La presenza dei figli che fino a quel momento erano un valido motivo per restare e cercare di salvare la famiglia, in condizione di pericolo per loro, diventa invece la molla per trovare la forza di reagire. Anche se può sembrare strano, restare è sempre più facile che andarsene, proprio perché si attuano con l’andare del tempo varie strategie di sopravvivenza. L’andarsene è legato anche all’idea di fallimento, proprio fallimento e del progetto di vita. Andarsene è l’incognita e il non sapere può spaventare ancora di più di una situazione che si conosce anche se negativa, ma non di fronte ad una minaccia per i figli. La famiglia e la casa, non possono essere una prigione o il luogo nel quale ci si sente minacciate; non possono essere fonte di paura e  luogo dove i bambini assorbono tensione e violenza. Come nel caso raccontato da Anna, emblematico per moltissime donne, il percorso del dopo è comunque solo l’inizio e anche per quello c’è bisogno di aiuto.violenza sulle donne intervista Cinzia Marroccoli Life&People Magazine

I centri antiviolenza D.I.Re

La prima tappa è quella di individuare la violenza, riconoscerla, decifrarne le modalità in cui si è presentata. De-costruire i meccanismi sociali e psicologici che trattengono nella situazione di violenza. Imparare a proteggersi, a mettere dei limiti nella relazione con gli altri, recuperare una capacità critica, un cambio di prospettiva, recuperare la propria voce. In questo consiste l’aiuto che abbiamo dato, che diamo e che possiamo dare alle donne. Oltre questo troveranno da noi un sostegno legale e un appoggio anche per affrontare il percorso giudiziale.
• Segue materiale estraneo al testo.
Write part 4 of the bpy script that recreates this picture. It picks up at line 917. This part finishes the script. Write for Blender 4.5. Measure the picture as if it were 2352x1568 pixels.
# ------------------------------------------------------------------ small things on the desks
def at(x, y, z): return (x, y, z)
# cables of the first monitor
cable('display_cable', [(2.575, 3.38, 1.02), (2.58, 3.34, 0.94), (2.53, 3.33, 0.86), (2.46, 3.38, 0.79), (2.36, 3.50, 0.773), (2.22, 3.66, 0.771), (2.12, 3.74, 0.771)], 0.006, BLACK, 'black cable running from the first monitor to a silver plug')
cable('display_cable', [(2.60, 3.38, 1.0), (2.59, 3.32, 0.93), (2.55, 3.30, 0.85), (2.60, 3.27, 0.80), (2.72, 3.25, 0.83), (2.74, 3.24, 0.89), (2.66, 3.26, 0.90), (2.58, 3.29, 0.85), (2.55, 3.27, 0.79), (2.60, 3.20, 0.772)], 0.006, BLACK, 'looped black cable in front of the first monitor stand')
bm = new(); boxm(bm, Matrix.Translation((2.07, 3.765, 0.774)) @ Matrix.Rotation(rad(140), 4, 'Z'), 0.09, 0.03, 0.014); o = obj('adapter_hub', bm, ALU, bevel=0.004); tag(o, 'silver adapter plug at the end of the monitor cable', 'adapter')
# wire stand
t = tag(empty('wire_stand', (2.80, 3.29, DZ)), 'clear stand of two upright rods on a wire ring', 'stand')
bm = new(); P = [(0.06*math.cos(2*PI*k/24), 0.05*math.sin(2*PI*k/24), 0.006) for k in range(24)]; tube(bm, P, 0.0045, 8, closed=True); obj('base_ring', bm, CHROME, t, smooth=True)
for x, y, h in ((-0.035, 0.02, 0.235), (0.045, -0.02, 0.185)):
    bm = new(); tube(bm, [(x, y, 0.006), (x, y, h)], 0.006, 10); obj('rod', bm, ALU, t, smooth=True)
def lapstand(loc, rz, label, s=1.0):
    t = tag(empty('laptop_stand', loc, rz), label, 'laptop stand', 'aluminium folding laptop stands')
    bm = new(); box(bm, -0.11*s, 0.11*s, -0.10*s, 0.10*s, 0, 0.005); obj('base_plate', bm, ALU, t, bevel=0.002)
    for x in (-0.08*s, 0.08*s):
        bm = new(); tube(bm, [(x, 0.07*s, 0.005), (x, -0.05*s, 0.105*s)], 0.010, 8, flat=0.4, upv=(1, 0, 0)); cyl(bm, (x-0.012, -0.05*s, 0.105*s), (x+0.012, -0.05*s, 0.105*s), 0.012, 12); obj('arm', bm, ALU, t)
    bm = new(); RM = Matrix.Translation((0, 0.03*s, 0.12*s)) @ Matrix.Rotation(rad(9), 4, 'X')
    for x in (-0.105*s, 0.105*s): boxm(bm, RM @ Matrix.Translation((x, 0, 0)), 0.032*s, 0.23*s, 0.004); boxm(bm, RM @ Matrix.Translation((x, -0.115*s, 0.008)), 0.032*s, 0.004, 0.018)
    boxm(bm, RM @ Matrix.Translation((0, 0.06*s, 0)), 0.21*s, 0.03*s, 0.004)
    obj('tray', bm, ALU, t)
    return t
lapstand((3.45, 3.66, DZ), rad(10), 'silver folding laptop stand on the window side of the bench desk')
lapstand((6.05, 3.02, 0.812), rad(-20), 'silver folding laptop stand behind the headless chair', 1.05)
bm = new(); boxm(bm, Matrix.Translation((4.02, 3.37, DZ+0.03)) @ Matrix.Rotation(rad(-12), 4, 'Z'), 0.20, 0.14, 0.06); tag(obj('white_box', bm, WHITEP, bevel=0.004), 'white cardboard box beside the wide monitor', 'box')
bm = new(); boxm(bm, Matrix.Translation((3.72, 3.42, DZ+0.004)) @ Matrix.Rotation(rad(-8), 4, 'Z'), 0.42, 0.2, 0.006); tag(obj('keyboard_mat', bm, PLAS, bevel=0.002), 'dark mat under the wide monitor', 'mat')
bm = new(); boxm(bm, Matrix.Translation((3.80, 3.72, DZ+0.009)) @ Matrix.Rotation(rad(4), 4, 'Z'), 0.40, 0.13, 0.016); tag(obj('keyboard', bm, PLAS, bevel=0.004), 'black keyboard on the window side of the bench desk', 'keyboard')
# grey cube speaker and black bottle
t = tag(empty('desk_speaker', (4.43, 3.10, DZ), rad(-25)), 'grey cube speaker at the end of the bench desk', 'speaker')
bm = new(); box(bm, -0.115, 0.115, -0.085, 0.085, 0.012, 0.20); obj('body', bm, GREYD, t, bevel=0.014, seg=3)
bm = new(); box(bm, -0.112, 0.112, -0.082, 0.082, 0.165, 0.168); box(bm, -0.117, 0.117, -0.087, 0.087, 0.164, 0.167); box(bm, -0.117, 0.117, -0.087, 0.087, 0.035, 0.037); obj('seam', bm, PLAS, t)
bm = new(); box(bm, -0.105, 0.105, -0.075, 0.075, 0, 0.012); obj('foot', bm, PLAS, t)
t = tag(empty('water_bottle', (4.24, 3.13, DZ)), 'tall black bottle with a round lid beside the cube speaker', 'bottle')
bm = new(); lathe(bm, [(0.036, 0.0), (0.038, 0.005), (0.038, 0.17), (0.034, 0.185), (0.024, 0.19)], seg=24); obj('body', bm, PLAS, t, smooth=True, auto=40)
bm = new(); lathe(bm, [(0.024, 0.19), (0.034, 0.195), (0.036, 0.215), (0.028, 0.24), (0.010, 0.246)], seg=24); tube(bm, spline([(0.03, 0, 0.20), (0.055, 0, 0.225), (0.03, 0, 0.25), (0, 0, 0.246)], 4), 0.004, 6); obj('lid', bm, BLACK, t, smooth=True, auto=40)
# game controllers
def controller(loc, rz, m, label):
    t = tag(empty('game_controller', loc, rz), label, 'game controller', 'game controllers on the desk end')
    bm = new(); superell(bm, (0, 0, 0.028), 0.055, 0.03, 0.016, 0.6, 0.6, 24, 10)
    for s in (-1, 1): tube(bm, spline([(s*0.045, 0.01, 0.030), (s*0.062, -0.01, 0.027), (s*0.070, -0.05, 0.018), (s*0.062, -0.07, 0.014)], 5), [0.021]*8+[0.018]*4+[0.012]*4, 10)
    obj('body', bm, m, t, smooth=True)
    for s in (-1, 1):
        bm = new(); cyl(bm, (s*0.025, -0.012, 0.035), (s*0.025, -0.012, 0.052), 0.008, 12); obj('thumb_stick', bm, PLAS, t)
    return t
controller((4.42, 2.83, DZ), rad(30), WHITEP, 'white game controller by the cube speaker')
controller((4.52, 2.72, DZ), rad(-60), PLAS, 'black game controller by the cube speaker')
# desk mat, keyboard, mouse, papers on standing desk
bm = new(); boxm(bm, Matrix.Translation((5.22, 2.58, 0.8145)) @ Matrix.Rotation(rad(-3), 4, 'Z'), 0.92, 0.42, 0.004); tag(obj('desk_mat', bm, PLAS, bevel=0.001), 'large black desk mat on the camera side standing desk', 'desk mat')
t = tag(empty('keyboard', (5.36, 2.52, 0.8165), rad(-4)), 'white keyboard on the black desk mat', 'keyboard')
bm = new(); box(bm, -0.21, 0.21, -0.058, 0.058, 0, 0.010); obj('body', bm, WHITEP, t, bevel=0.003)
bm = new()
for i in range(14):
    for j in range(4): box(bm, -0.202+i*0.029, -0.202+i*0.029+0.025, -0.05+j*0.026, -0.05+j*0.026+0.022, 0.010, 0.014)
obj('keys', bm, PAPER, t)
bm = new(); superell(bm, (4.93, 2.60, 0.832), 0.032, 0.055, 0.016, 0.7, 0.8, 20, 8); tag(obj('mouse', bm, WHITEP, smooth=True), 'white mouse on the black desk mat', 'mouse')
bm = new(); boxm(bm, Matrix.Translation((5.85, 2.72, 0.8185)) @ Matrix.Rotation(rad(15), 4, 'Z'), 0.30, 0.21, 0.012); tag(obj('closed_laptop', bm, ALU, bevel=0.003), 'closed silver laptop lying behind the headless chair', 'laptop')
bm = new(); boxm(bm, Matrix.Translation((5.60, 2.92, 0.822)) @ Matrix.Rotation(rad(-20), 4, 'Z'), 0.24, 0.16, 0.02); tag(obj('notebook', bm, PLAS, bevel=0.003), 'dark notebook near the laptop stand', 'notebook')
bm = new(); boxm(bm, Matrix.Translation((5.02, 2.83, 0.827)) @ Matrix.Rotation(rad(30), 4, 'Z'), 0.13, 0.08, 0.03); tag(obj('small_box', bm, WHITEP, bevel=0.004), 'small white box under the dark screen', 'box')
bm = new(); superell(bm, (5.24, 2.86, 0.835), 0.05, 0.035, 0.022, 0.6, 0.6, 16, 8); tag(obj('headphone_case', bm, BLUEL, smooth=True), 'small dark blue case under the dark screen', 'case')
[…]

Le case di accoglienza rispondono invece alla necessità di allontanarsi dall’abitazione familiare, come unica soluzione percorribile per evitare ulteriori e più gravi violenze.

Noi, come Telefono Donna, cerchiamo di operare al meglio per aiutare e sostenere la singola donna e per imprimere anche solo un piccolo cambiamento nella de-costruzione dei condizionamenti culturali di cui le donne sono vittime. Oggi, siamo un gruppo di 84 organizzazioni sul territorio italiano, che gestiscono oltre 100 Centri antiviolenza e più di 50 Case rifugio, ascoltando ogni anno circa 21mila donne. Ogni donna, in quanto essere umano, ha il diritto di non essere sottoposta a tortura o ad altri trattamenti degradanti.

Grazie ad Anna per la condivisione della sua storia e alla Dottoressa Marroccoli per il suo impegno per la lotta contro la violenza sulle donne.